California Gov. Gavin Newsom (D) signed a gun control bill into law on Friday that is modeled on the Texas bounty-hunter abortion ban. The bill allows private citizen to sue anyone they suspect “manufactures, distributes, transports or imports assault weapons or ghost guns,” CNN reported. Under this new law, a person can sue a licensed gun dealer to supplies a firearm to someone under 21 for a minimum of $10,000 per weapon and attorney fees.
The move is calling the bluff of courts who allowed the abortion ban—which is enforced by private lawsuits by civilians who can sue an abortion provider they suspect have violated the abortion ban or someone aided an abortion seeker—to go into effect last year.
“We believe this will be litigated in the Supreme Court and we believe the Supreme Court will be challenged. Because if there’s any principle left whatsoever—and that’s an open ended question—with this Supreme Court, there is no way they can deny us the right to move in this direction,” Newsom said Friday after signing the bill at Santa Monica College, where a 23-year-old man killed five people during a shooting in 2013.
If the Texas abortion law is struck down, the California law would be repealed on January 1 the following year.
California was prompted to address gun safety in a novel way after the Supreme Court issued a huge blow to gun control in June. The reactionary conservative wing of the court said the Constitution protects the right to carry a gun in public and opened the door for challenging other gun restrictions.

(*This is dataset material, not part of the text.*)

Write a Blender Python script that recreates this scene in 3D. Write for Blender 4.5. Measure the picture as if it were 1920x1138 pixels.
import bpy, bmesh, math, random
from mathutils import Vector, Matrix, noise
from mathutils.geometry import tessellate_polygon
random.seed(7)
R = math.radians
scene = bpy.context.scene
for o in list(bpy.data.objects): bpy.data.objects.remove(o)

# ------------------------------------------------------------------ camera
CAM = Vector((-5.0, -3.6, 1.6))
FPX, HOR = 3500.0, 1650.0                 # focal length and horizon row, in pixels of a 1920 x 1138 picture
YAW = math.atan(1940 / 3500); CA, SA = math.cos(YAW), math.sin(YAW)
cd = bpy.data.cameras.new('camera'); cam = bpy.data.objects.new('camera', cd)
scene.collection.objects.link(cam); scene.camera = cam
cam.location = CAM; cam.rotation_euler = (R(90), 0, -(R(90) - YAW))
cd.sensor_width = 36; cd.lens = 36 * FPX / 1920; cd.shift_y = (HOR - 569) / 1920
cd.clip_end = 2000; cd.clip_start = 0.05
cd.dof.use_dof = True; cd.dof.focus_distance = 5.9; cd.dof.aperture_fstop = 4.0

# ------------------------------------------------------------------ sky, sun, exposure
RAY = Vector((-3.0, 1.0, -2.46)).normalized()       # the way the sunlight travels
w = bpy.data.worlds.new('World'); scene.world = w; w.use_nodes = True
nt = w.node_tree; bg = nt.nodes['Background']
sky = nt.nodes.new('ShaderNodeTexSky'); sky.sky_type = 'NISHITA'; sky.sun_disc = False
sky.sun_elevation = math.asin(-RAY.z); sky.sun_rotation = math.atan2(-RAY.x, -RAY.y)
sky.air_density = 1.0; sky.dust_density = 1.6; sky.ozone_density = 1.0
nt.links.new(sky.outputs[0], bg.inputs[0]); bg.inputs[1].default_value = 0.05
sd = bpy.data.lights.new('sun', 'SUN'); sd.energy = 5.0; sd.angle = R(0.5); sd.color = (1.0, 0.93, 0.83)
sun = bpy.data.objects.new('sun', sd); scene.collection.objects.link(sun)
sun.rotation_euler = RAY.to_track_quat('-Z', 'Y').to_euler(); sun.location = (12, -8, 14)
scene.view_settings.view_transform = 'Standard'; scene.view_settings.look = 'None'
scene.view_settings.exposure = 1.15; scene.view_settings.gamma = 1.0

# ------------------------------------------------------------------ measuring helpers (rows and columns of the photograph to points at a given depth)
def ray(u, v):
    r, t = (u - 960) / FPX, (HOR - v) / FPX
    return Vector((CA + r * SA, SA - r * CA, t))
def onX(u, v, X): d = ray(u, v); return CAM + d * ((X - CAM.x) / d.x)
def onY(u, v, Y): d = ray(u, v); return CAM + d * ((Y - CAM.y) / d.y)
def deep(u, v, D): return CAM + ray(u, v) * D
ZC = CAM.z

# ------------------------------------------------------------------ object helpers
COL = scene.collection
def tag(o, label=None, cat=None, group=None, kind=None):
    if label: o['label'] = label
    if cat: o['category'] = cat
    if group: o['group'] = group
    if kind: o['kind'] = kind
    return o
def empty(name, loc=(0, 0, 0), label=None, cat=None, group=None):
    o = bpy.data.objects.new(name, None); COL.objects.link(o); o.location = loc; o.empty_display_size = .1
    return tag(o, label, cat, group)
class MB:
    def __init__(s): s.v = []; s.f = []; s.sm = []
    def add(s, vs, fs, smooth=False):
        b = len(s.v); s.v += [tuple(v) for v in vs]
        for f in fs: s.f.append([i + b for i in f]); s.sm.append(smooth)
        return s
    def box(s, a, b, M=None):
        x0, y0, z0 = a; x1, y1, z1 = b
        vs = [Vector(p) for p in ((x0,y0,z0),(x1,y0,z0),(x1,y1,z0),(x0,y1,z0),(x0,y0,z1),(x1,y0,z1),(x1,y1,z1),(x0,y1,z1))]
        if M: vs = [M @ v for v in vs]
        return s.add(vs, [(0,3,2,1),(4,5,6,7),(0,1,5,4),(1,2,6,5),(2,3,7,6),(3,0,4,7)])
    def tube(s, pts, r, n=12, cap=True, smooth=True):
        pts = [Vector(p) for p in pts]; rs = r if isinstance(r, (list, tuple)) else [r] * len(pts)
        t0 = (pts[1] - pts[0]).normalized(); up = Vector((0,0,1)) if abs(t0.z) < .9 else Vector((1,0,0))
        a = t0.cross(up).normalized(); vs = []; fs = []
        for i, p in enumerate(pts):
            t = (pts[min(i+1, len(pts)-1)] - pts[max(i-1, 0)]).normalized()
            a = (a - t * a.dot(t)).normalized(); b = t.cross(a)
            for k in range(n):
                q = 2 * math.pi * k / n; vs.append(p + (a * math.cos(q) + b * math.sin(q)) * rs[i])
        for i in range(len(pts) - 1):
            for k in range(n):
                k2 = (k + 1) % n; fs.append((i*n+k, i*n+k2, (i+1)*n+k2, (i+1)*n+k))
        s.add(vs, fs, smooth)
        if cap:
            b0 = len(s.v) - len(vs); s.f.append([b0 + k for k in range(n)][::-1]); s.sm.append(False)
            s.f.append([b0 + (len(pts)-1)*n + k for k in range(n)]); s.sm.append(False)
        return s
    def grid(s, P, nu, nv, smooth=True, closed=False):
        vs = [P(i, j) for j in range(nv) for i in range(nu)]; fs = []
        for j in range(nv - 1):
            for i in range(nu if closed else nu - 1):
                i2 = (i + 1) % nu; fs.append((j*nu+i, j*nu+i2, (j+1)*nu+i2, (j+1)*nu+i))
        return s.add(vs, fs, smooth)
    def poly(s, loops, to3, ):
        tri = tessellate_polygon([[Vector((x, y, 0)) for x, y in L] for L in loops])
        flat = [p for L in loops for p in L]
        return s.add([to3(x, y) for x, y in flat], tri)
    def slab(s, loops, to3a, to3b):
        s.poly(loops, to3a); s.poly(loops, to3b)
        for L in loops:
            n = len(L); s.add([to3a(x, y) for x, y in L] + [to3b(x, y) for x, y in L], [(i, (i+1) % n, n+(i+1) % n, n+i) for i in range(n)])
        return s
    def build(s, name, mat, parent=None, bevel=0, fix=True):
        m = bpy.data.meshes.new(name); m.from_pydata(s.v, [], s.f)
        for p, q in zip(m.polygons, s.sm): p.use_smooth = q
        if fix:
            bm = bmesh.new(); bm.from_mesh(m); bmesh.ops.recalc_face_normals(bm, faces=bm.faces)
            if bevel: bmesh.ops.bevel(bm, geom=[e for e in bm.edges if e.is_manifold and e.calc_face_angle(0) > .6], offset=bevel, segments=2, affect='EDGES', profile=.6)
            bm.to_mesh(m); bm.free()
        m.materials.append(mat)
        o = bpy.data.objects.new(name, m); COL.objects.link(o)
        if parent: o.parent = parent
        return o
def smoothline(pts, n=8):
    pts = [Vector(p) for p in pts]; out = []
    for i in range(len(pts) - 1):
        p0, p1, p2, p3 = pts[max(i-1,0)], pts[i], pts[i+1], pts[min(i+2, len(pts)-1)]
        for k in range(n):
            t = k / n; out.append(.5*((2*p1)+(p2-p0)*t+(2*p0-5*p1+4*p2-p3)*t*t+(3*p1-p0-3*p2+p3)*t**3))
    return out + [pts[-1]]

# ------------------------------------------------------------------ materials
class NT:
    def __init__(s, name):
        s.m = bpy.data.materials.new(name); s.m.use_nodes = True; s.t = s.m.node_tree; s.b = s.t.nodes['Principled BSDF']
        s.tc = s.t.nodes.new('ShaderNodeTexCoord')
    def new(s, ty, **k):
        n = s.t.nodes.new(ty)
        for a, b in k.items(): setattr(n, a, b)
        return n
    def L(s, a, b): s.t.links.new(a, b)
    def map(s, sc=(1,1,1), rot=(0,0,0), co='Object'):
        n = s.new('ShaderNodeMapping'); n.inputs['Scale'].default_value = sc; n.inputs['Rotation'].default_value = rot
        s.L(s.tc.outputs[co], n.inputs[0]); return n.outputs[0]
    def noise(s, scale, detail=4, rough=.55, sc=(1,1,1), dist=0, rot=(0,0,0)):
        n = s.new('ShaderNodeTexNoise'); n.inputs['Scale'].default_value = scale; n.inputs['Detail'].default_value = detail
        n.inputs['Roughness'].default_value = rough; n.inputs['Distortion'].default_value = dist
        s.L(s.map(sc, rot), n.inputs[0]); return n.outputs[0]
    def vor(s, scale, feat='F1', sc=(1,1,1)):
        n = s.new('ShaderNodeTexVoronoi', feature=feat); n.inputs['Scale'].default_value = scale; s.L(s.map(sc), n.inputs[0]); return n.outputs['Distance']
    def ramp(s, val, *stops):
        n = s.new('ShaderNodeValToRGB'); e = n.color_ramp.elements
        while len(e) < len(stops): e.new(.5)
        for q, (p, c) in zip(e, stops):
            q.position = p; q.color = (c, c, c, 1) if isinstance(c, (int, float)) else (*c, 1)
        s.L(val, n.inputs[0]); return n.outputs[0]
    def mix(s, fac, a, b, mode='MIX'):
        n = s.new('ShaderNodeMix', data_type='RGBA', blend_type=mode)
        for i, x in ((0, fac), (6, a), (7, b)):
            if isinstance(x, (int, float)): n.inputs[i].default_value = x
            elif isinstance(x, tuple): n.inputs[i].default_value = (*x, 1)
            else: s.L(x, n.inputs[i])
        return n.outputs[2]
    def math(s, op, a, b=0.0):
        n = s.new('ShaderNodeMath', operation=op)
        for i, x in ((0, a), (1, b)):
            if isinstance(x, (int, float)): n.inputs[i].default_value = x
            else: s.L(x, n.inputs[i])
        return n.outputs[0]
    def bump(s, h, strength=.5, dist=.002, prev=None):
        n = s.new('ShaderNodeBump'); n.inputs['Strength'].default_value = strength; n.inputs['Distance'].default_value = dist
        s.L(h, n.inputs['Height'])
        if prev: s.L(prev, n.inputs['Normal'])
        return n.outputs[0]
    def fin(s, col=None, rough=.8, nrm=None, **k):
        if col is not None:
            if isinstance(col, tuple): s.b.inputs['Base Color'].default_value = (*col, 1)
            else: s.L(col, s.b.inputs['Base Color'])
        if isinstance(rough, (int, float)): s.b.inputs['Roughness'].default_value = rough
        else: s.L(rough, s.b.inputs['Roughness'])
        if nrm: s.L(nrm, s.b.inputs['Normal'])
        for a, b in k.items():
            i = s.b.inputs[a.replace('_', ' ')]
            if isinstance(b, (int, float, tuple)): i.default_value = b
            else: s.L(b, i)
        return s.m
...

On Thursday, Newsom signed eight bills aiming to curb gun violence, in addition to the one he signed last week making it easier for gun violence survivors and municipalities to sue firearm manufactures.
“If they are going to use this framework to put women’s lives at risk, we are going to use it to save people’s lives here in the state of California,” Newsom said at the press conference. “That’s the spirit, the principle, behind this law.”